I think parent is referring to the classic "VAT advance": in most countries, after a business registers for VAT, after 12 to 24 months the State will calculate your "expected VAT turnout" for the following 1 or 2 years, and demand advance payment. This is because some 80% of businesses don't survive the first 24 months anyway, so the State tries to collect every penny before they go bust. Ironically, that advance payment (which is invariably too high) is often a nail in the coffin...
That sounds nuts, but it's nothing like how the system works in the UK. As a small business you complete your VAT return and pay your balance at the end of each quarter. A large business (turnover > £2M) will make payments on account more frequently so they don't get to keep hold of the VAT that has been paid to them as long.

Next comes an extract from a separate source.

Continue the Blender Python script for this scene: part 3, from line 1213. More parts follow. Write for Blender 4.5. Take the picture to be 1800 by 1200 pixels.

I believe it often happens here in the UK as well, although it does not involve 100% of businesses like in some other countries. It's also a one-off, whereas elsewhere it can, in some circumstances, become a recurring request.
Can you point me to any examples? I ran a small business in the UK for several years and never heard of anything like it. The closest would be the Windfall Tax, but that targeted a small number of privatised utilities that were sold off on the cheap by a previous government. http://en.wikipedia.org/wiki/Windfall_Tax_%28United_Kingdom%...
Apologies, I got slightly confused with the "payments on account" scheme, which does not involve VAT in the UK. Elsewhere (I believe in Italy and France), the same approach is used for VAT as well.
They can take the customer's VAT payment and stuff it in their pocket, though. A win-win for everyone except everyone who's not that business.